▶ THE PROBLEM: Word for word, restate every line of the material.

# # # # #

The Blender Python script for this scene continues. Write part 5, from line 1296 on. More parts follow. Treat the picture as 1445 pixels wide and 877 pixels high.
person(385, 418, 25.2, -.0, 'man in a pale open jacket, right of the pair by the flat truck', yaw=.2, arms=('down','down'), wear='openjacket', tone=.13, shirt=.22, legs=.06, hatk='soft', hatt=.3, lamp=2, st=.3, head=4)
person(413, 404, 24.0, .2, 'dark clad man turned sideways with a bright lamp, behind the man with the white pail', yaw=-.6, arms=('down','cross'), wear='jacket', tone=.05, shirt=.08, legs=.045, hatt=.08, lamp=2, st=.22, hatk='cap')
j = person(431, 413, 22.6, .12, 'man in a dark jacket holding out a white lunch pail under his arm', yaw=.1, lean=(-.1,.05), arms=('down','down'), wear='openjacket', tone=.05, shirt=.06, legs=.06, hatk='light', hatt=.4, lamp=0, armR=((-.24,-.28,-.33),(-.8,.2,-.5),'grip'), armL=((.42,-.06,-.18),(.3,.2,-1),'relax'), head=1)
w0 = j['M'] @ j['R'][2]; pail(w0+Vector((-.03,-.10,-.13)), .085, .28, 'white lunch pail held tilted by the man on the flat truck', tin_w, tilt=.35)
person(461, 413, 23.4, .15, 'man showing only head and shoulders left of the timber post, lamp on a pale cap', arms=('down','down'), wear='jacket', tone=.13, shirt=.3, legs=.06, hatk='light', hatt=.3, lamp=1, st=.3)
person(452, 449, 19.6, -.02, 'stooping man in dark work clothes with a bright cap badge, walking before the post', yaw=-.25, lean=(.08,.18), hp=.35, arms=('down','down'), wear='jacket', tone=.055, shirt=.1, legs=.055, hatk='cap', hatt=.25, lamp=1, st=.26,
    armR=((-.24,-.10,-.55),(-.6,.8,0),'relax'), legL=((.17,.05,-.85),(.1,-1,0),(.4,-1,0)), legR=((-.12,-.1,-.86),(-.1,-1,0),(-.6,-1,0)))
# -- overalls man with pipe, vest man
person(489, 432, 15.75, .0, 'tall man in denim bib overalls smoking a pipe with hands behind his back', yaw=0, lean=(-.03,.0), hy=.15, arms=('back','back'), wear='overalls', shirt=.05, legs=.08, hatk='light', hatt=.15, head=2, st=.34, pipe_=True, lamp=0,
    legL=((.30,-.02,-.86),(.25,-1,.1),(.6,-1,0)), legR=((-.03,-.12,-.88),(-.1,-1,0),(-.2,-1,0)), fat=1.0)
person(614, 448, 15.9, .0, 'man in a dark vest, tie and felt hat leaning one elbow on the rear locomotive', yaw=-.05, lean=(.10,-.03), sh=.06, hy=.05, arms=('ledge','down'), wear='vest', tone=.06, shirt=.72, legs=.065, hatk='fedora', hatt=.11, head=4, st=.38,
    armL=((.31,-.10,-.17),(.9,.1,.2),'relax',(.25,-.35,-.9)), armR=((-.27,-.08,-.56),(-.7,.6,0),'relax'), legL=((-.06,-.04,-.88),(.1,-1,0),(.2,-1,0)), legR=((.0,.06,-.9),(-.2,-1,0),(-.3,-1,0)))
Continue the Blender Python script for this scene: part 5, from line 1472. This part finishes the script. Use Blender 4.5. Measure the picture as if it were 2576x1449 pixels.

# # # # #

▶ RESULT FOR THIS TASK:
The Blender Python script for this scene continues. Write part 5, from line 1296 on. More parts follow. Treat the picture as 1445 pixels wide and 877 pixels high.
person(385, 418, 25.2, -.0, 'man in a pale open jacket, right of the pair by the flat truck', yaw=.2, arms=('down','down'), wear='openjacket', tone=.13, shirt=.22, legs=.06, hatk='soft', hatt=.3, lamp=2, st=.3, head=4)
person(413, 404, 24.0, .2, 'dark clad man turned sideways with a bright lamp, behind the man with the white pail', yaw=-.6, arms=('down','cross'), wear='jacket', tone=.05, shirt=.08, legs=.045, hatt=.08, lamp=2, st=.22, hatk='cap')
j = person(431, 413, 22.6, .12, 'man in a dark jacket holding out a white lunch pail under his arm', yaw=.1, lean=(-.1,.05), arms=('down','down'), wear='openjacket', tone=.05, shirt=.06, legs=.06, hatk='light', hatt=.4, lamp=0, armR=((-.24,-.28,-.33),(-.8,.2,-.5),'grip'), armL=((.42,-.06,-.18),(.3,.2,-1),'relax'), head=1)
w0 = j['M'] @ j['R'][2]; pail(w0+Vector((-.03,-.10,-.13)), .085, .28, 'white lunch pail held tilted by the man on the flat truck', tin_w, tilt=.35)
person(461, 413, 23.4, .15, 'man showing only head and shoulders left of the timber post, lamp on a pale cap', arms=('down','down'), wear='jacket', tone=.13, shirt=.3, legs=.06, hatk='light', hatt=.3, lamp=1, st=.3)
person(452, 449, 19.6, -.02, 'stooping man in dark work clothes with a bright cap badge, walking before the post', yaw=-.25, lean=(.08,.18), hp=.35, arms=('down','down'), wear='jacket', tone=.055, shirt=.1, legs=.055, hatk='cap', hatt=.25, lamp=1, st=.26,
    armR=((-.24,-.10,-.55),(-.6,.8,0),'relax'), legL=((.17,.05,-.85),(.1,-1,0),(.4,-1,0)), legR=((-.12,-.1,-.86),(-.1,-1,0),(-.6,-1,0)))
# -- overalls man with pipe, vest man
person(489, 432, 15.75, .0, 'tall man in denim bib overalls smoking a pipe with hands behind his back', yaw=0, lean=(-.03,.0), hy=.15, arms=('back','back'), wear='overalls', shirt=.05, legs=.08, hatk='light', hatt=.15, head=2, st=.34, pipe_=True, lamp=0,
    legL=((.30,-.02,-.86),(.25,-1,.1),(.6,-1,0)), legR=((-.03,-.12,-.88),(-.1,-1,0),(-.2,-1,0)), fat=1.0)
person(614, 448, 15.9, .0, 'man in a dark vest, tie and felt hat leaning one elbow on the rear locomotive', yaw=-.05, lean=(.10,-.03), sh=.06, hy=.05, arms=('ledge','down'), wear='vest', tone=.06, shirt=.72, legs=.065, hatk='fedora', hatt=.11, head=4, st=.38,
    armL=((.31,-.10,-.17),(.9,.1,.2),'relax',(.25,-.35,-.9)), armR=((-.27,-.08,-.56),(-.7,.6,0),'relax'), legL=((-.06,-.04,-.88),(.1,-1,0),(.2,-1,0)), legR=((.0,.06,-.9),(-.2,-1,0),(-.3,-1,0)))
Continue the Blender Python script for this scene: part 5, from line 1472. This part finishes the script. Use Blender 4.5. Measure the picture as if it were 2576x1449 pixels.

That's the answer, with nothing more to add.